▶ [Short exercise]: Leave out the images and repeat the listing below without a single change.

◇ ◇ ◇

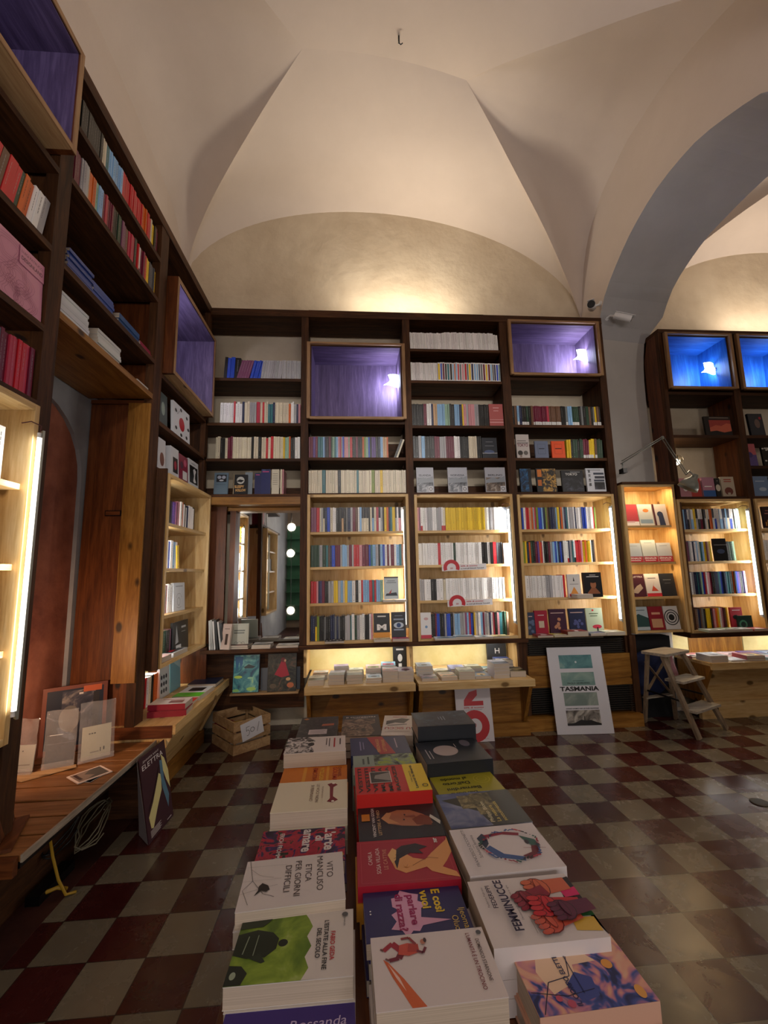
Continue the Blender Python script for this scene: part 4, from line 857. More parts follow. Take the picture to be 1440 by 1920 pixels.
bookobj('folded photo leaflet lying on the planks before the bagged booklets', c0, cr1, cn1, zv, .13, .155, .004, 'e8d4c8', items=[('rect', .01, .01, .12, .145, '8a7468'), ('poly', [(.01, .10), (.05, .06), (.09, .09), (.12, .04), (.12, .14), (.01, .145)], '4a423e'), ('rect', .02, .02, .10, .035, '3c1c18')], cat='leaflet', name='leaflet')
bookobj('white card sticking out beneath the folded photo leaflet', c0+cr1*.09+cn1*.01, (cr1+cn1*.45).normalized(), (cn1-cr1*.45).normalized(), zv, .075, .10, .0008, 'w', cat='card', name='card')
st = thing('book_stand', 'brown wooden book stand at the lower left edge of the photo', 'stand', (-1.35, 1.92, .42))
mb = MB(); mb.prism([(-1.38, 2.02, .425), (-1.30, 1.83, .425), (-1.33, 1.80, .70), (-1.41, 1.97, .70)], (-.012, -.006, 0), 'rust_z'); mb.build('back_board', st)
mb = MB(); mb.prism([(-1.385, 2.03, .421), (-1.285, 1.80, .421), (-1.245, 1.815, .421), (-1.345, 2.05, .421)], (0, 0, .012), 'rust_y'); mb.build('base', st)
# cables under the platform
rc = random.Random(11)
def coil(c, R, n_, r_, mat, label):
    P = [];
    for k in range(n_*14+1):
        a = k*2*math.pi/14; P.append((c[0]+R*(1+.2*rc.uniform(-1, 1))*math.cos(a)*.45, c[1]+R*(1+.2*rc.uniform(-1, 1))*math.sin(a), max(r_+.001, c[2]+R*.6*math.sin(a*.93+1)*(1+.15*rc.uniform(-1, 1)))))
    one('cable', MB().tube(P, r_, mat, 6), label, 'cable', 'cables under the platform')
coil((-1.34, 2.52, .15), .11, 4, .0035, 'cable_grey', 'grey green cable looped under the far end of the plank platform')
coil((-1.42, 2.42, .20), .12, 3, .004, 'cable_black', 'black cable bundle hanging under the middle of the plank platform')
one('cable', MB().tube([(-1.36, 2.20, .30), (-1.335, 2.205, .18), (-1.31, 2.215, .08), (-1.28, 2.225, .012), (-1.25, 2.25, .006)], .006, 'cable_yellow', 8), 'bright yellow cable reaching the floor under the platform edge', 'cable', 'cables under the platform')
one('plug_strip', MB().box(-1.42, -1.36, 2.18, 2.42, .002, .04, 'black_plastic').tube([(-1.36, 2.22, .03), (-1.32, 2.23, .04), (-1.29, 2.25, .02)], .008, 'cable_yellow', 8), 'black power strip with a yellow plug lying under the platform', 'power strip')
# ============================================================ CAMERAS, LAMPS
def cctv(label, p, d, L=.11, r_=.026):
    p, d = Vector(p), Vector(d).normalized(); t = thing('security_camera', label, 'security camera', p)
    bd = MB().lathe(p-d*L*.5, d, [(0, r_*.8), (.004, r_), (L*.95, r_), (L, r_*.96)], 'white_metal', 20).build('body', t)
    MB().lathe(p+d*L*.5, d, [(0, r_*.95), (.003, r_*.84), (.004, r_*.8)], 'black_plastic', 20).build('lens', bd)
    s = d.cross(zv).normalized(); uu = s.cross(d)
    MB().obox(p+d*.012+uu*r_, d*(L*.56), s*r_*.8, uu*.002, 'white_metal').build('sun_hood', bd)
    return t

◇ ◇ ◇

▶ [Answer for the task]:
Continue the Blender Python script for this scene: part 4, from line 857. More parts follow. Take the picture to be 1440 by 1920 pixels.
bookobj('folded photo leaflet lying on the planks before the bagged booklets', c0, cr1, cn1, zv, .13, .155, .004, 'e8d4c8', items=[('rect', .01, .01, .12, .145, '8a7468'), ('poly', [(.01, .10), (.05, .06), (.09, .09), (.12, .04), (.12, .14), (.01, .145)], '4a423e'), ('rect', .02, .02, .10, .035, '3c1c18')], cat='leaflet', name='leaflet')
bookobj('white card sticking out beneath the folded photo leaflet', c0+cr1*.09+cn1*.01, (cr1+cn1*.45).normalized(), (cn1-cr1*.45).normalized(), zv, .075, .10, .0008, 'w', cat='card', name='card')
st = thing('book_stand', 'brown wooden book stand at the lower left edge of the photo', 'stand', (-1.35, 1.92, .42))
mb = MB(); mb.prism([(-1.38, 2.02, .425), (-1.30, 1.83, .425), (-1.33, 1.80, .70), (-1.41, 1.97, .70)], (-.012, -.006, 0), 'rust_z'); mb.build('back_board', st)
mb = MB(); mb.prism([(-1.385, 2.03, .421), (-1.285, 1.80, .421), (-1.245, 1.815, .421), (-1.345, 2.05, .421)], (0, 0, .012), 'rust_y'); mb.build('base', st)
# cables under the platform
rc = random.Random(11)
def coil(c, R, n_, r_, mat, label):
    P = [];
    for k in range(n_*14+1):
        a = k*2*math.pi/14; P.append((c[0]+R*(1+.2*rc.uniform(-1, 1))*math.cos(a)*.45, c[1]+R*(1+.2*rc.uniform(-1, 1))*math.sin(a), max(r_+.001, c[2]+R*.6*math.sin(a*.93+1)*(1+.15*rc.uniform(-1, 1)))))
    one('cable', MB().tube(P, r_, mat, 6), label, 'cable', 'cables under the platform')
coil((-1.34, 2.52, .15), .11, 4, .0035, 'cable_grey', 'grey green cable looped under the far end of the plank platform')
coil((-1.42, 2.42, .20), .12, 3, .004, 'cable_black', 'black cable bundle hanging under the middle of the plank platform')
one('cable', MB().tube([(-1.36, 2.20, .30), (-1.335, 2.205, .18), (-1.31, 2.215, .08), (-1.28, 2.225, .012), (-1.25, 2.25, .006)], .006, 'cable_yellow', 8), 'bright yellow cable reaching the floor under the platform edge', 'cable', 'cables under the platform')
one('plug_strip', MB().box(-1.42, -1.36, 2.18, 2.42, .002, .04, 'black_plastic').tube([(-1.36, 2.22, .03), (-1.32, 2.23, .04), (-1.29, 2.25, .02)], .008, 'cable_yellow', 8), 'black power strip with a yellow plug lying under the platform', 'power strip')
# ============================================================ CAMERAS, LAMPS
def cctv(label, p, d, L=.11, r_=.026):
    p, d = Vector(p), Vector(d).normalized(); t = thing('security_camera', label, 'security camera', p)
    bd = MB().lathe(p-d*L*.5, d, [(0, r_*.8), (.004, r_), (L*.95, r_), (L, r_*.96)], 'white_metal', 20).build('body', t)
    MB().lathe(p+d*L*.5, d, [(0, r_*.95), (.003, r_*.84), (.004, r_*.8)], 'black_plastic', 20).build('lens', bd)
    s = d.cross(zv).normalized(); uu = s.cross(d)
    MB().obox(p+d*.012+uu*r_, d*(L*.56), s*r_*.8, uu*.002, 'white_metal').build('sun_hood', bd)
    return t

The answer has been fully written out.